The town wants to put it to better use. At a School Committee meeting last week, Susan Harris, Brookline’s associate Town Counsel, said female students have far more options to attend colleges now than when the Abbie Deane Fund was established, and the scholarship should reflect that shift.
“At the time the will was written in 1914, Simmons and Radcliffe were female-only colleges, but women could really only go to female-only colleges at that point,” Harris said.
So Brookline’s Town Counsel and the Brookline Community Foundation Scholarship Committee have begun a push to expand the scholarship’s eligibility.
After receiving a recommendation from the School Committee, the Select Board voted on Nov. 21 to authorize the Town Counsel to submit a cy pres petition to the state attorney general’s office. Cy pres is a legal doctrine that allows changes to be made to charitable bequest terms to avoid waste, as long as the donor’s original intention is honored.
The petition will aim to expand eligible scholarship recipients to all female graduates of BHS attending college. If the attorney general’s office accepts the petition, it will then go to the state Supreme Judicial Court, the highest court in Massachusetts.
Harris said the town will likely ask to leave in place a preference for female students attending Harvard and Simmons, to respect the wishes of the original will, even if the overall eligibility is expanded.
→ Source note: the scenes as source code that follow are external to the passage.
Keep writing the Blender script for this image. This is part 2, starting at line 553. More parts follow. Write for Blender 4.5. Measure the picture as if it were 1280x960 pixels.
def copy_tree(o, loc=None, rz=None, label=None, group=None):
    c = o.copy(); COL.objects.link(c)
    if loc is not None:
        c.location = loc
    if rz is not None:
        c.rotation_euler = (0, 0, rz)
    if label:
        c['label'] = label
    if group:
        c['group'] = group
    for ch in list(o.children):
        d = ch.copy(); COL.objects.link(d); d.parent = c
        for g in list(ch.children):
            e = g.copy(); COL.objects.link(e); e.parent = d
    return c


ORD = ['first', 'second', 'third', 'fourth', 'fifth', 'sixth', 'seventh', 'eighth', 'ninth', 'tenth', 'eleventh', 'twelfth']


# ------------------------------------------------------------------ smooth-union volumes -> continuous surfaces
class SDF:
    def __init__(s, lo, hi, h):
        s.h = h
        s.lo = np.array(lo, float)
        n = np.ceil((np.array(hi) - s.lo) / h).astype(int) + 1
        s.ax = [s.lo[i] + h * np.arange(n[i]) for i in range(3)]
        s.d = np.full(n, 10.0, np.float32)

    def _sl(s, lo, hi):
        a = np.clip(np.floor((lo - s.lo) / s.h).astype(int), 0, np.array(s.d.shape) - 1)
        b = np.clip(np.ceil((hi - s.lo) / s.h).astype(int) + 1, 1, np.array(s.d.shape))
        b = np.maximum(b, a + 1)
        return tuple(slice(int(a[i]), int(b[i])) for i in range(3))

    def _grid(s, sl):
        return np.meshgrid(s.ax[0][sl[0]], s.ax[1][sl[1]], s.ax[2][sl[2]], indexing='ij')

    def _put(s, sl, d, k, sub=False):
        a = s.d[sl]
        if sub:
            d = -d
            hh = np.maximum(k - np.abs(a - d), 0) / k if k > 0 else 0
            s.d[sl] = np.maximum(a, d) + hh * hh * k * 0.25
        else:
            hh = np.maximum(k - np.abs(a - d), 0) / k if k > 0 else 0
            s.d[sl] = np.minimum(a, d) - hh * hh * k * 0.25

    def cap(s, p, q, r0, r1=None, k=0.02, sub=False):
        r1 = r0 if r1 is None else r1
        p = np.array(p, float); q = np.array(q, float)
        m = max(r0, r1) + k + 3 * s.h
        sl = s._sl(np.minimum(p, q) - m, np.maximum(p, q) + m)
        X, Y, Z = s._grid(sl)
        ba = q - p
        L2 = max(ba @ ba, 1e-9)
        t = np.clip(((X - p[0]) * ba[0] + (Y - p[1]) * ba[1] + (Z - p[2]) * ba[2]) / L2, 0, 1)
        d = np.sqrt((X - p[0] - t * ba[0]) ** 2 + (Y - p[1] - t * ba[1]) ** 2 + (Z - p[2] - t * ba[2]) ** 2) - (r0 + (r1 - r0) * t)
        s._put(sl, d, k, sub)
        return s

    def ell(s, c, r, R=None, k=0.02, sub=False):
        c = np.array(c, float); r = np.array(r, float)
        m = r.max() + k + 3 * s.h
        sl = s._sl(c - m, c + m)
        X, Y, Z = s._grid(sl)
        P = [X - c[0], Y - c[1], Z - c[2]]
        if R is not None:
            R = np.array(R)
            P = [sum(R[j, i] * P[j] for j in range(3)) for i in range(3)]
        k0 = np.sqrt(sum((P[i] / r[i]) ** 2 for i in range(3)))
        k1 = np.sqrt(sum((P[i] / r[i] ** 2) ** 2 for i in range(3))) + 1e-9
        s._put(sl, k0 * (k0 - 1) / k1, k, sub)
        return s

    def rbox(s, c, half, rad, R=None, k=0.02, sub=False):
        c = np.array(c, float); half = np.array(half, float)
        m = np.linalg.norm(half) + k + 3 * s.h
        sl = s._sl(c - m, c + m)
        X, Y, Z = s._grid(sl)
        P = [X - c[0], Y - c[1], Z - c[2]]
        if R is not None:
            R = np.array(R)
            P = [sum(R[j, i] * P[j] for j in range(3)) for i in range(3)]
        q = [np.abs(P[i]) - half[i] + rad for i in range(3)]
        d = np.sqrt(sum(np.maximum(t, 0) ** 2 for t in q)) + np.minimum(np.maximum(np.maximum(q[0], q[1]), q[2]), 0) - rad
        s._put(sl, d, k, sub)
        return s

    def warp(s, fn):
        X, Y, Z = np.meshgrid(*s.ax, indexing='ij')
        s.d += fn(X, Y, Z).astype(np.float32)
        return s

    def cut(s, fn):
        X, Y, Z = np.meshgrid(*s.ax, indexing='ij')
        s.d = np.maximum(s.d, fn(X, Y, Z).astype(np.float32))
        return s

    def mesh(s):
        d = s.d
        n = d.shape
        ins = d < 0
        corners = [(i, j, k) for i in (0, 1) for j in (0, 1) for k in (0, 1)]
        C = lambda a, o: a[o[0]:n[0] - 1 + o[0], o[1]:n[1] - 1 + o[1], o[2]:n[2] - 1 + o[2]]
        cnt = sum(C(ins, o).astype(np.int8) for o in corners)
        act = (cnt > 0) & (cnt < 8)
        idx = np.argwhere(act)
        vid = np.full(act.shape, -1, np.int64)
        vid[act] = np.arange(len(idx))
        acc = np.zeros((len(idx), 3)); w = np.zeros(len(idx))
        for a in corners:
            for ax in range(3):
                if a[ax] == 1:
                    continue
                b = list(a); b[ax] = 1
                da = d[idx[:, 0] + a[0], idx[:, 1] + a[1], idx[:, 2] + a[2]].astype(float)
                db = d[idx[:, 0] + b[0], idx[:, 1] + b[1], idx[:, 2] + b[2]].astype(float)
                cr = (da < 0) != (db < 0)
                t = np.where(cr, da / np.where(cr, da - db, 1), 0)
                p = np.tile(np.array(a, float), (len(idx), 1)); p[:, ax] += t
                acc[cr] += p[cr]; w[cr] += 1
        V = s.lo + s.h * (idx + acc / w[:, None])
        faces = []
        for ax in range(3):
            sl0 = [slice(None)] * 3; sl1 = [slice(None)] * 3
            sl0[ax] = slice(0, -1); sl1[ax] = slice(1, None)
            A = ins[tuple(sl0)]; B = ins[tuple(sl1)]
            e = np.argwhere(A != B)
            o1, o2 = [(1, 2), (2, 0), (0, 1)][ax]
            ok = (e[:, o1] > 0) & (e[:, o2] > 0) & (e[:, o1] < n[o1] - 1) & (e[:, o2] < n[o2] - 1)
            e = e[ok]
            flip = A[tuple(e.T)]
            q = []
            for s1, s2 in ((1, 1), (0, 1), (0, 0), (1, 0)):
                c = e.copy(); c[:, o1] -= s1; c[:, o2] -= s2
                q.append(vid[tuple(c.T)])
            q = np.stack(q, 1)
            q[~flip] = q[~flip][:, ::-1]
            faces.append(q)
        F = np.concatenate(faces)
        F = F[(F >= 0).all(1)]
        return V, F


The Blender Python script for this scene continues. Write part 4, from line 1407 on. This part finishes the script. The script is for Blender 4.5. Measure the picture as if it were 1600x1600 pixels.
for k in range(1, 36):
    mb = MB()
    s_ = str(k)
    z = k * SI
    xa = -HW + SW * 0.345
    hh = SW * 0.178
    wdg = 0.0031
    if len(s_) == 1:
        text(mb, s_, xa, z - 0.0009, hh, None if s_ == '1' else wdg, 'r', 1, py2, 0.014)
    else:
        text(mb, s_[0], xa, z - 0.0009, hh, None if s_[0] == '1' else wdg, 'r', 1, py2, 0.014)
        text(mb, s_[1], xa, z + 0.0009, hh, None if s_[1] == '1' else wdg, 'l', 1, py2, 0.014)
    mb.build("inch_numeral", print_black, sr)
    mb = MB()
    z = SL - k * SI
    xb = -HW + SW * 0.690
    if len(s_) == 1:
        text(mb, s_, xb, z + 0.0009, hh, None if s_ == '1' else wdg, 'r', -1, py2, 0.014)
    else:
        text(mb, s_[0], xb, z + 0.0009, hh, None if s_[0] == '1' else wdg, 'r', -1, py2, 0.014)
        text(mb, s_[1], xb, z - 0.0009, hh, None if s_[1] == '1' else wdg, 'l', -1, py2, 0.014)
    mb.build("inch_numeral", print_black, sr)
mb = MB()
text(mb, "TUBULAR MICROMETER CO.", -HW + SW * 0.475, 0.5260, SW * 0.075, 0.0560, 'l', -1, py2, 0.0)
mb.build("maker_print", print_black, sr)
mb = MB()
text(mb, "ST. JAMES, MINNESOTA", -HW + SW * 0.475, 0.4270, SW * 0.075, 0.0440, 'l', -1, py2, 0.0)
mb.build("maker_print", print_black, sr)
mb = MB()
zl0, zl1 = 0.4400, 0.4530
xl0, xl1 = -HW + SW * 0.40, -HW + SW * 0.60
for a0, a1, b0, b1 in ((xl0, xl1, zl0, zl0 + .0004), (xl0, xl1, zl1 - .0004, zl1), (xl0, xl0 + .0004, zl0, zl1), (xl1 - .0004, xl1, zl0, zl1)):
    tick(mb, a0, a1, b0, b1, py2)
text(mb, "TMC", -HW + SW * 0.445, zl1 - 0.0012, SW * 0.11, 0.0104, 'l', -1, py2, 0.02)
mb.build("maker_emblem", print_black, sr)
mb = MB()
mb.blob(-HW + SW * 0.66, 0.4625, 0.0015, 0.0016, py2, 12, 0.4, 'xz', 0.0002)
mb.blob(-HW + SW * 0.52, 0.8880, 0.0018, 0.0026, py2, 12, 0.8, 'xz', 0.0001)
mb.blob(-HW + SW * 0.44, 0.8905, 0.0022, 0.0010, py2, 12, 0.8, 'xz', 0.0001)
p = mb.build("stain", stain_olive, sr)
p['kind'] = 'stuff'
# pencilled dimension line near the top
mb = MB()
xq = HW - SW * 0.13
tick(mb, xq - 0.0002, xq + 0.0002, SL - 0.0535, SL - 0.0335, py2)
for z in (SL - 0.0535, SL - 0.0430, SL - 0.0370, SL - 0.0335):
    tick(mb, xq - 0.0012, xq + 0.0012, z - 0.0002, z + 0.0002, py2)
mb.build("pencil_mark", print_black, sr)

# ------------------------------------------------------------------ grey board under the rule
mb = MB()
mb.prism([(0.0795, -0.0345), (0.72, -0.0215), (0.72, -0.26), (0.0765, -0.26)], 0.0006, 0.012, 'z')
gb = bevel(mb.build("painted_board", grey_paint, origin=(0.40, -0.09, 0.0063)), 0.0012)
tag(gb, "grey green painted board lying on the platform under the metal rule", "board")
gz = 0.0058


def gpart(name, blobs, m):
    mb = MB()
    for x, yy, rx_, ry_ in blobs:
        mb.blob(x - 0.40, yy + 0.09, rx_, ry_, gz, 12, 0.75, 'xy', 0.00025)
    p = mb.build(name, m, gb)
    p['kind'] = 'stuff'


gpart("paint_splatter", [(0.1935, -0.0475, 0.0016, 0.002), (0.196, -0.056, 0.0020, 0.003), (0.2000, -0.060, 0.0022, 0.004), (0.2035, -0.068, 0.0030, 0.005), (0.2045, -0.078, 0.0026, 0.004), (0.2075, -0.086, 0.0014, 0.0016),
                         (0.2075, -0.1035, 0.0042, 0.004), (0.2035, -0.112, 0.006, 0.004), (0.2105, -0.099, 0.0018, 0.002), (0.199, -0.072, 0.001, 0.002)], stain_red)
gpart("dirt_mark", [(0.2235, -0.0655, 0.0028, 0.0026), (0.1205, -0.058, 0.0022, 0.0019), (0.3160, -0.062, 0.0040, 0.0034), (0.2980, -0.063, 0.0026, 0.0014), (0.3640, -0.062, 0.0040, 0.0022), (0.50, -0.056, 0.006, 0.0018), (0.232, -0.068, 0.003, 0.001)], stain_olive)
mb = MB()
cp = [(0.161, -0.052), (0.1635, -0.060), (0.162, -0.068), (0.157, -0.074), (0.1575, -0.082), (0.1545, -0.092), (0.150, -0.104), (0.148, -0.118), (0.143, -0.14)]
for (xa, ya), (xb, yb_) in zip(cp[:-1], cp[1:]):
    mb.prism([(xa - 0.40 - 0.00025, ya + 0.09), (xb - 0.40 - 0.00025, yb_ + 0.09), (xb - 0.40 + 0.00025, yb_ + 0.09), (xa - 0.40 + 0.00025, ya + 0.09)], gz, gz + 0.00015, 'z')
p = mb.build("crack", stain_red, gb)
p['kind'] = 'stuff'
John Hodgman, who chairs the Scholarship Committee for the Brookline BCF Scholarship Fund, said BCF and Town Counsel began pursuing this expansion now because a federal ARPA grant that provides Brookline with $90,000 annually in scholarships will run out in 2026.
“We’re confident that if the court allows broader eligibility there will be more than $100,000 of income from the Abbie Deane Fund to fill that gap,” Hodgman said.